Given information:
↓↓↓

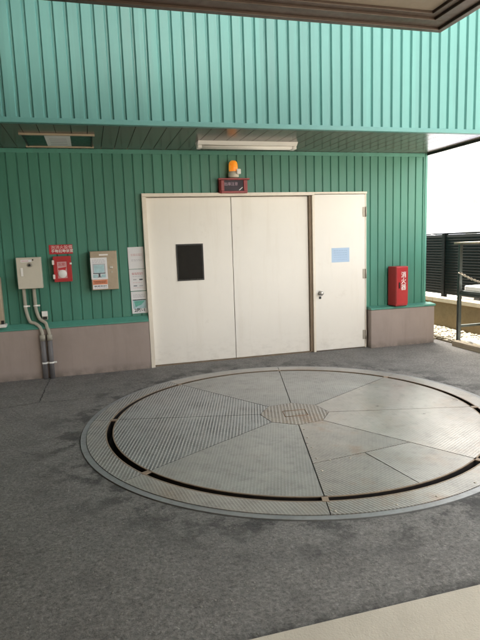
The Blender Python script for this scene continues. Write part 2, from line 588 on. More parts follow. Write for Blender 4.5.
# soffit with shallow joints running front to back
def soffit_mesh():
    bm = bmesh.new()
    x = XL
    while x < CORNER - .01:
        w = min(.15, CORNER - x)
        box(bm, x + .003, x + w - .003, FY + .031, .0, SZ, SZ + .03)
        x += .15
    box(bm, XL, CORNER, FY + .031, 0., SZ + .031, SZ + .06)
    return bm
obj('soffit', soffit_mesh(), 'soffit', bld)
bx('soffit_edge_trim', 'black', bld, CORNER - .002, CORNER + .016, FY + .034, .0, SZ - .03, SZ + .06)
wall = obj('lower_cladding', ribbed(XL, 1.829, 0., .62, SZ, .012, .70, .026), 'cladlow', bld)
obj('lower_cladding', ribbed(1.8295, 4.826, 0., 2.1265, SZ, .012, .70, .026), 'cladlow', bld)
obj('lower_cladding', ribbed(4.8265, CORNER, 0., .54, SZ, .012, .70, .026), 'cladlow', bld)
bx('corner_trim', 'flash', bld, CORNER - .03, CORNER + .006, -.018, .05, .565, SZ, .003)
bx('top_trim', 'flash', bld, XL, CORNER - .04, -.022, -.0135, SZ - .05, SZ - .004)
# body of the building behind the sheets
bx('side_wall', 'clad', bld, CORNER - .06, CORNER - .002, .055, 9.0, 0., FZ)
bx('inner_wall', 'jamb', bld, XL, CORNER - .065, .14, .2, 0., FZ)
bx('side_wall', 'clad', bld, CORNER - .06, CORNER - .004, FY + .04, .05, SZ + .07, FZ)
bx('roof', 'roof', bld, XL, CORNER + .03, FY - .05, 9.05, FZ + .002, FZ + .12)
bx('rear_wall', 'clad', bld, XL, CORNER - .07, 8.9, 9.0, 0., FZ)
# plinths with sloped flashing
PL0, PL1 = 1.845, 4.842
obj('plinth', prism(bmesh.new(), [(-.09, -.02), (.10, -.02), (.10, .585), (-.09, .585)], 0, XL, PL0 - .02), 'plinth', bld)
obj('plinth_flashing', prism(bmesh.new(), [(-.098, .588), (-.016, .588), (-.016, .655), (-.03, .655), (-.098, .604)], 0, XL, PL0 - .02), 'flash', bld)
obj('plinth', box(bmesh.new(), PL1, 5.845, -.14, 3.0, -.02, .528, .012), 'plinth', bld)
obj('plinth_flashing', prism(bmesh.new(), [(-.150, .531), (-.015, .531), (-.015, .572), (-.150, .556)], 0, PL1 - .004, 5.855), 'flash', bld)
bx('plinth_flashing', 'flash', bld, CORNER + .008, 5.855, -.012, 3.0, .531, .565)

# doors
fr = bmesh.new()
box(fr, 1.832, 1.880, -.075, .10, -.01, 2.085)                      # left jamb
box(fr, 1.832, 4.045, -.075, .10, 2.087, 2.125)                     # head over the sliders
box(fr, 4.048, 4.824, -.058, .10, 2.100, 2.126)                      # head over the hinged leaf
box(fr, 4.808, 4.824, -.040, .10, -.01, 2.098)
box(fr, 4.031, 4.062, -.055, .10, -.01, 2.084)
box(fr, 4.048, 4.062, -.055, .10, 2.0845, 2.099)
obj('door_frame', fr, 'doorframe', bld)
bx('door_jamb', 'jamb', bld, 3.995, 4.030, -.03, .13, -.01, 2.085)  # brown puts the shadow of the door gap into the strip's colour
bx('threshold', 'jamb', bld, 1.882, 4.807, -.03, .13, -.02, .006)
def leaf(x0, x1, y0, y1, z0, z1):
    return box(bmesh.new(), x0, x1, y0, y1, z0, z1, .004)
sl = obj('sliding_door', leaf(1.883, 2.944, .005, .045, .010, 2.080), 'door', bld)
obj('sliding_door', leaf(2.951, 3.99, .005, .045, .010, 2.080), 'door', bld)
wf = bmesh.new()
for a in ((2.222, 2.564, -.003, .004, 1.497, 1.512), (2.222, 2.564, -.003, .004, 1.056, 1.071),
          (2.222, 2.237, -.003, .004, 1.072, 1.496), (2.549, 2.564, -.003, .004, 1.072, 1.496)):
    box(wf, *a)
wfo = obj('window_frame', wf, 'black', sl)
bx('window_pane', 'blackglass', sl, 2.238, 2.548, -.001, .004, 1.072, 1.496)
hd = obj('hinged_door', leaf(4.065, 4.800, -.045, -.005, .012, 2.094), 'door', bld)
kn = bmesh.new()
tube(kn, [(4.128, -.046, .80), (4.128, -.072, .80)], [.030, .026], 16)
tube(kn, [(4.128, -.07, .80), (4.128, -.085, .80), (4.128, -.10, .80), (4.128, -.112, .80), (4.128, -.118, .80)], [.014, .024, .031, .026, .010], 16)
obj('door_knob', kn, 'steel', hd)
bx('keyhole_plate', 'black', hd, 4.112, 4.144, -.049, -.0455, .72, .752, .003)
for z in (1.86, 1.03, .185):
    h = bmesh.new()
    box(h, 4.765, 4.803, -.0525, -.046, z - .065, z + .065, .003)
    tube(h, [(4.808, -.06, z - .065), (4.808, -.06, z + .065)], .009, 10)
    obj('hinge', h, 'hinge', hd)

# ------------------------------------------------------------------ canopy we stand under
CY, CX, CZ = -2.7, 4.01, 3.108
can = thing('loading_canopy', 'brown edged canopy with taupe board underside over the viewer', 'canopy', (-4, -2.7, 0))
def cpart(name, bm, mat):
    o = obj(name, bm, mat, can)
    o.location = (4, 2.7, 0)
    return o
XB = -7.0
b = bmesh.new()
for x in (XB, -5.2, -3.4, -1.6, .2, 2.0):
    x2 = min(x + 1.8, CX - .23) if x < 2.0 else CX - .235
    box(b, x + .003, x2 - .003, -9.3, CY - .235, CZ + .055, CZ + .08)
cpart('soffit_board', b, 'canopyboard')
b = bmesh.new()   # stepped fascia: inner lip, flat bottom, outer gutter
for (o0, o1, z0, z1) in ((0., .05, 0., .26), (.052, .17, .018, .24), (.172, .232, .036, .22)):
    box(b, XB, CX - o0, CY - o1, CY - o0, CZ + z0, CZ + z1, .004)
    box(b, CX - o1, CX - o0, -9.3, CY - o1 - .001, CZ + z0, CZ + z1, .004)
cpart('edge_trim', b, 'brown')
cpart('roof', box(bmesh.new(), XB, CX - .06, -9.3, CY - .06, CZ + .262, CZ + .30), 'roof')
cpart('rear_wall', box(bmesh.new(), XB, 5.2, -9.7, -9.45, 3.302, 7.5), 'whitewall')  # unseen wall, upper part kept white to bounce sun onto the cladding
cpart('rear_wall', box(bmesh.new(), XB, 5.2, -9.7, -9.45, 0, 3.30), 'beige')
cpart('side_wall', box(bmesh.new(), -1.7, -1.5, -9.44, -1.45, 0, 6.2), 'lowwall')  # unseen wall added to darken the left end of the court
cpart('added_shade_roof', box(bmesh.new(), XB, 2.0, -9.44, -1.45, 6.21, 6.4), 'canopyboard')  # unseen roof added to keep sky light off the left side

# ------------------------------------------------------------------ car turntable
tt = thing('car_turntable', 'round steel car turntable of worn chequer plates set in the asphalt', 'turntable', (TC[0], TC[1], 0))
R_SLOT0, R_SLOT1 = 1.542, 1.608
def annulus(r0, r1, z0, z1, a0=0., a1=2 * PI, n=128):
    bm = bmesh.new()
    full = abs(a1 - a0 - 2 * PI) < 1e-6
    m = max(4, int(n * (a1 - a0) / (2 * PI)))
    rows = []
    for i in range(m if full else m + 1):
        a = a0 + (a1 - a0) * i / m
        c, s_ = math.cos(a), math.sin(a)
        rows.append([bm.verts.new((r * c, r * s_, z)) for r, z in ((r0, z0), (r1, z0), (r1, z1), (r0, z1))])
    k = len(rows)
    for i in range(k if full else k - 1):
        A, B = rows[i], rows[(i + 1) % k]
        for j in range(4):
            bm.faces.new((A[j], A[(j + 1) % 4], B[(j + 1) % 4], B[j]))
    if not full:
        bm.faces.new(rows[0])
        bm.faces.new(rows[-1][::-1])
    return bm
obj('pit_floor', lathe(bmesh.new(), [(0, -.13), (R_OUT, -.13), (R_OUT, -.12), (0, -.12)], 0, 0, 64, False), 'slot', tt)
obj('rim', annulus(1.757, R_OUT, -.1, .006), 'rim', tt)
ANG = [-150, -105, -60, -15, 30, 75, 120, 165]
def sector(a0, a1, r0, r1, z0, z1, gap=.004):
    """plate between two radial seams; straight inner edge against the hub"""
    bm = bmesh.new()
    n = 26
    A0, A1 = math.radians(a0), math.radians(a1)
    pts = []
    for i in range(n + 1):
        t = A0 + gap / r1 + (A1 - A0 - 2 * gap / r1) * i / n
        pts.append((r1 * math.cos(t), r1 * math.sin(t)))
    g0 = gap / r0
    pts += [(r0 * math.cos(A1 - g0), r0 * math.sin(A1 - g0)), (r0 * math.cos(A0 + g0), r0 * math.sin(A0 + g0))]
    return prism(bm, pts, 2, z0, z1)
PLM = {
    'bold': plate_mat('plate_bold_rows', 73, .0255, 1.0, (.96, 1.0, 1.02), .12),
    'mid': plate_mat('plate_mid_rows', 73, .026, .55, (1, 1, 1), .2),
    'faint': plate_mat('plate_faint_rows', 70, .021, .16, (1.0, 1.0, .97), .15),
    'cross': plate_mat('plate_cross_rows', 112, .021, .6, (1.10, 1.04, .98), .95, .16),
    'warm': plate_mat('plate_smooth_warm_glow', 30, .021, .10, (1.14, 1.09, 1.04), .35, .17),  # pale warm tint paints in the reflected glow on the right
    'hub': plate_mat('plate_hub', 73, .030, .8, (.98, .86, .74), .9),
    'ring': plate_mat('ring_rows', 73, .0255, .85, (1.0, .99, .97), .3),
    'ringf': plate_mat('ring_faint_rows', 96, .020, .25, (1.10, 1.06, 1.02), .4, .14),
}
deck = {-150: 'faint', -105: 'cross', -60: 'warm', -15: 'warm', 30: 'faint', 75: 'faint', 120: 'bold', 165: 'bold'}
HUB = .30
for a in ANG:
    a1 = a + 45
    if a == -105:
        # this bay is made of three smaller plates
        ch = lambda r0, r1: None
        A0, A1 = math.radians(-105), math.radians(-60)
        def P(r, deg):
            return (r * math.cos(math.radians(deg)), r * math.sin(math.radians(deg)))
        g_ = .004
        inner = [P(HUB + .004, -104.2), P(1.072, -104.8), P(.996, -82), P(1.072, -60.2), P(HUB + .004, -60.8)]
        obj('deck_plate', prism(bmesh.new(), inner, 2, -.03, .012), PLM['cross'], tt)
        o1 = [P(1.08, -104.8)] + [P(R_SLOT0, -104.85 + (22.7) * i / 14) for i in range(15)] + [P(1.004, -82.3)]
        obj('deck_plate', prism(bmesh.new(), o1, 2, -.03, .012), PLM['cross'], tt)
        o2 = [P(1.004, -81.8)] + [P(R_SLOT0, -81.85 + (21.7) * i / 14) for i in range(15)] + [P(1.08, -60.2)]
        obj('deck_plate', prism(bmesh.new(), o2, 2, -.03, .012), PLM['ringf'], tt)
    else:
        obj('deck_plate', sector(a, a1, HUB + .004, R_SLOT0, -.03, .012), PLM[deck[a]], tt)
    rk = 'ring' if a in (120, 165) else 'ringf'
    if a == -105:
        rk = 'cross'
    obj('ring_plate', annulus(R_SLOT1, 1.754, -.1, .010, math.radians(a) + .0018, math.radians(a1) - .0018), PLM[rk], tt)
hubm = [(HUB * math.cos(math.radians(a)), HUB * math.sin(math.radians(a))) for a in ANG]
hub = obj('hub_plate', prism(bmesh.new(), hubm, 2, -.03, .013), PLM['hub'], tt)
hb = bmesh.new()
for a, bb in (((-.11, -.07), (.09, -.09)), ((.09, -.09), (.12, .06)), ((.12, .06), (-.08, .08)), ((-.08, .08), (-.11, -.07))):
    tube(hb, [(a[0], a[1], .012), (bb[0], bb[1], .012)], .0045, 6)
obj('hatch_seam', hb, 'rust', hub)
# small lip round the deck edge, rusted, and steel tabs that bridge the slot at each seam
obj('deck_rim', annulus(R_SLOT0 + .001, R_SLOT0 + .010, .007, .0125), 'rustlip', tt)
obj('pit_wall', annulus(R_SLOT0 + .001, R_SLOT0 + .006, -.12, .0065), 'slot', tt)
obj('ring_rim', annulus(R_SLOT1 - .010, R_SLOT1 - .001, .005, .0105), 'rustlip', tt)
obj('pit_wall', annulus(R_SLOT1 - .006, R_SLOT1 - .001, -.12, .0045), 'slot', tt)
for a in ANG:
    t = math.radians(a)
    bm = bmesh.new()
    box(bm, R_SLOT0 - .002, R_SLOT1 + .002, -.020, .020, .003, .0125, .002)
    bmesh.ops.rotate(bm, verts=bm.verts[:], cent=(0, 0, 0), matrix=Matrix.Rotation(t, 3, 'Z'))
    obj('bridge_tab', bm, 'rustlip', tt)
def bolt(x, y, z=.012):
    bm = bmesh.new()
    lathe(bm, [(0, z + .004), (.006, z + .0035), (.010, z), (.010, z - .01)], x, y, 8)
    obj('bolt', bm, 'hinge', tt)
for r in (.42, .60, .80, 1.0, 1.2, 1.48):
    t = math.radians(-104.0 + .6 / r)
    bolt(r * math.cos(t) + .012, r * math.sin(t))
for r in (1.74,):
    for d in (-104, -92, -83, -72, -62):
        bolt((r - .02) * math.cos(math.radians(d)), (r - .02) * math.sin(math.radians(d)), .010)
for d in (-98, -90):
    bolt(1.04 * math.cos(math.radians(d)), 1.04 * math.sin(math.radians(d)))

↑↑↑

The request: The lines from the top of the data above through the one holding "bx('soffit_edge_trim', 'black', bld, CORNER" are to be repeated exactly, and only those, with no pictures.

Output:
The Blender Python script for this scene continues. Write part 2, from line 588 on. More parts follow. Write for Blender 4.5.
# soffit with shallow joints running front to back
def soffit_mesh():
    bm = bmesh.new()
    x = XL
    while x < CORNER - .01:
        w = min(.15, CORNER - x)
        box(bm, x + .003, x + w - .003, FY + .031, .0, SZ, SZ + .03)
        x += .15
    box(bm, XL, CORNER, FY + .031, 0., SZ + .031, SZ + .06)
    return bm
obj('soffit', soffit_mesh(), 'soffit', bld)
bx('soffit_edge_trim', 'black', bld, CORNER - .002, CORNER + .016, FY + .034, .0, SZ - .03, SZ + .06)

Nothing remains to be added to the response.